La peculiarità della disposizione di cui all’art. 309, comma 9, si apprezza, peraltro, non tanto per l’attribuzione alle parti della facoltà di espandere il corredo cognitivo del giudice investito dell’impugnazione, quanto, piuttosto, per la possibilità che i nuovi elementi vengano presentati direttamente all’udienza in cui deve essere decisa l’istanza di riesame, in deroga alle ordinarie regole del rito camerale partecipato, alle cui forme pure lo stesso art. 309 rinvia. Deroga che trova la sua ratio, per l’appunto, nella particolare struttura del giudizio di riesame e nella specifica funzione che gli è assegnata, entrambe non assimilabili a quelle dell’appello cautelare. Infatti, i ristretti e perentori termini entro i quali tale giudizio deve essere celebrato, unitamente al fatto che oggetto di riesame è esclusivamente l’ordinanza applicativa di una misura cautelare adottata inaudita altera parte, giustificano la deroga alle regole del rito camerale in funzione dell’effettivo dispiegamento del diritto di difesa.

Non di meno va rilevato come l’obiezione in esame finisca per risultare in contraddizione con un altro argomento talvolta opposto alla produzione nell’appello cautelare di elementi inediti, ossia quello alla asserita
incompatibilità dei limiti temporali entro cui deve svolgersi il giudizio d’appello cautelare con l’acquisizione degli stessi nel rispetto del contraddittorio tra le parti (Sez. 2, n. 400 del 12/11/2019).

E’, infatti, appena il caso di ricordare che – come, per vero, già aveva incidentalmente sottolineato anche la stessa sentenza Donelli – le cadenze indicate per il suo svolgimento dall’art. 310, comma 2, assumono un carattere solo ordinatorio, al contrario dei termini imposti dall’art. 309 dello stesso codice per la celebrazione e la decisione del giudizio di riesame, nel quale è, ciononostante, consentito alle parti presentare elementi di prova anche nel corso dell’udienza di trattazione.

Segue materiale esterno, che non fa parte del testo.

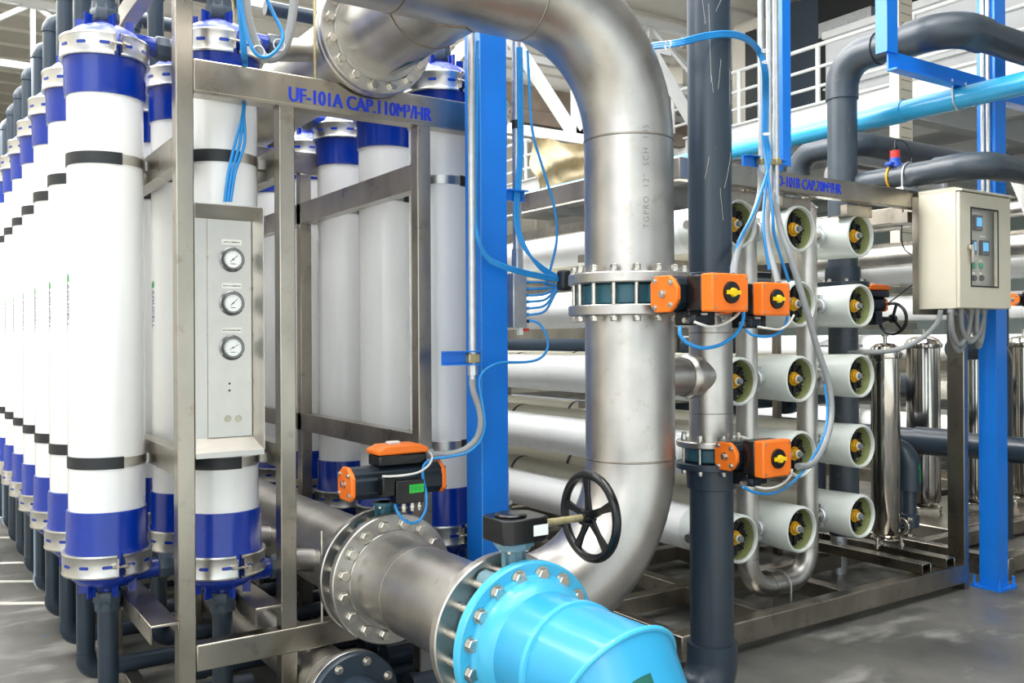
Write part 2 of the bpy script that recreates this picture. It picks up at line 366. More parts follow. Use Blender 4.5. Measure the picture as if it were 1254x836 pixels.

2.3 Sotto altro profilo deve comunque escludersi l’applicabilità all’appello cautelare dell’art. 603, commi 1 e 3, cod. proc. pen., rimanendo condivisibile quanto osservato in proposito dalla citata sentenza Donelli in merito al carattere derogatorio delle disposizioni che disciplinano la rinnovazione dell’istruttoria dibattimentale nell’appello cognitivo rispetto alla presunzione di completezza del materiale probatorio raccolto nel giudizio di primo grado nel contraddittorio delle parti. E’, infatti, la struttura stessa del giudizio di cognizione e la “logica di non regressione” che ne contrassegna lo sviluppo negli ulteriori gradi a giustificare l’attribuzione al giudice dell’appello di poteri istruttori, la cui funzione primaria è quella di fornirgli gli strumenti idonei al superamento di eventuali situazioni di stallo decisorio. Il che impedisce di esportare una disciplina configurata per soddisfare le esigenze proprie dell’appello cognitivo nel diverso contesto dell’incidente cautelare, nel quale, come sottolineato dal giudice delle leggi, in analoghe situazioni deve in ogni caso prevalere il “principio del favor libertatis in una linea direttiva che, nell’alternativa tra l’accoglimento e il rigetto delle richieste delle parti, fa prevalere in definitiva le ragioni della liberta sulle esigenze cautelari” (Corte cost., ord. n. 321 del 2001) e in cui alle parti è comunque sempre consentito di attivare nuovamente la sequenza procedimentale di cui all’art. 299 cod. proc. pen. e, quindi, di sottoporre al vaglio giudiziario elementi diversi da quelli prospettati in una precedente occasione.

Non è comunque esatto l’assunto per cui la sentenza Donelli avrebbe tout court escluso la rilevanza di tutte le disposizioni contenute nell’art. 603 cpp.. In tal senso non si è inteso affermare che la disposizione in questione trovi diretta applicazione nell’appello cautelare quale norma di disciplina, quanto, piuttosto, sottolineare che l’apertura della piattaforma cognitiva al recepimento di prove nuove è un carattere originario del mezzo di impugnazione di cui si tratta e, come tale, comune “alle varie tipologie di gravame denominate appello”, fermo restando che lo stesso carattere deve manifestarsi in modo coerente con lo specifico contesto processuale nel quale lo strumento impugnatorio viene configurato, assumendo, quindi, connotati di disciplina anche diversificati.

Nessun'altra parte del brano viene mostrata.